Vom Nachbar verraten
Stolpersteinverlegung für Musiklehrer Wolfgang Besig

Wolfgang Besig wurde 1942 als Deserteur hingerichtet. Erst 2002 wurde er rehabilitiert. | Foto: AG Stolpersteine Reinickendorf
  • Wolfgang Besig wurde 1942 als Deserteur hingerichtet. Erst 2002 wurde er rehabilitiert.
  • Foto: AG Stolpersteine Reinickendorf
  • hochgeladen von Simone Gogol-Grützner

Zum ersten Mal verlegt die Arbeitsgemeinschaft Stolpersteine selbst einen Stolperstein – am Sonnabend, 9. November, um 15.30 Uhr an der Hainbuchenstraße 20.

Auf die Verlegung des Stolpersteins folgt um 18 Uhr die Gedenkveranstaltung zur Reichspogromnacht vor der Evangelischen Johanneskirche am Zeltinger Platz, bei der auch die Biographie von Wolfgang Besig verlesen wird, dem der neue Stolperstein gewidmet ist.

Wolfgang Besig kam 1908 in Frankfurt am Main zur Welt. Später zog die Familie nach Berlin, wo sein Vater Friedrich Karl Besig 1914 ein Haus an der Hainbuchenstraße 20 baute. Wolfgang Besig studierte Musik und Gesang und arbeitete als Musiklehrer. 1940 wurde er zur Wehrmacht eingezogen und diente als Gefreiter in Warschau.

Am 2. August 1941 beging Wolfgang Besig Fahnenflucht. Nachdem er sich laut Anklageschrift in „verschiedenen Gegenden Deutschlands herumgetrieben“ haben soll, fand er Unterschlupf auf dem Dachboden des elterlichen Hauses. Besig spielte nachts Klavier, weshalb ein Nachbar auf ihn aufmerksam wurde und ihn anzeigte. Die Polizei nahm Besig am 30. April 1942 fest.

Es begann ein Leidensweg durch verschiedene Gefängnisse. In einem traf Besig auf den Theologen Dietrich Bonhoeffer, mit dem der Musiker auch Gottesdienste organisierte. Schließlich wurde Besig vom Feldgericht Posen wegen Fahnenflucht zum Tode verurteilt und am 14. Juli 1942 erschossen.

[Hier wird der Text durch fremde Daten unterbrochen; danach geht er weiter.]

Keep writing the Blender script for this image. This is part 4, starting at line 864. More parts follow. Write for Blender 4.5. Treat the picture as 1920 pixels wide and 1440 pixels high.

Seine Eltern erhielten dann noch eine Rechnung für die Hinrichtung. Im Sterberegister des Standesamtes Berlin-Hermsdorf wurde Besig als „Kriegssterbefall“ eingetragen. Besigs Eltern und seine Ehefrau Elisabeth Henriette wurden noch wegen Fluchthilfe angeklagt und verurteilt. Die Strafen wurden aber nicht mehr vollstreckt.

Das Grab von Wolfgang Besig befindet sich auf dem Friedhof Milostowo in Posen. Sein Name ist dort mit dem vieler anderer mit Geburts- und Todesdatum auf einem Gedenkstein verzeichnet. Am 28. November 2002, mehr als 60 Jahre nach seinem Tod, wurde Wolfgang Besig vom Deutschen Bundestag rehabilitiert.

Der Stolperstein für Wolfgang Besig ist der einzige, der in diesem Jahr in Reinickendorf verlegt wird. Da an anderen Stellen in Berlin aber zahlreiche Verlegungen stattfinden, sah es die Arbeitsgemeinschaft als wenig sinnvoll an, dass der Stolperstein-Initiator, der Künstler Gunter Demnig, wegen eines einzelnen Steins nach Frohnau fahren sollte, und übernimmt daher selbst die Verlegung. Mit den Stolpersteinen wird an Opfer des Nationalsozialismus an ihrem letzten freiwillig gewählten Wohnort erinnert.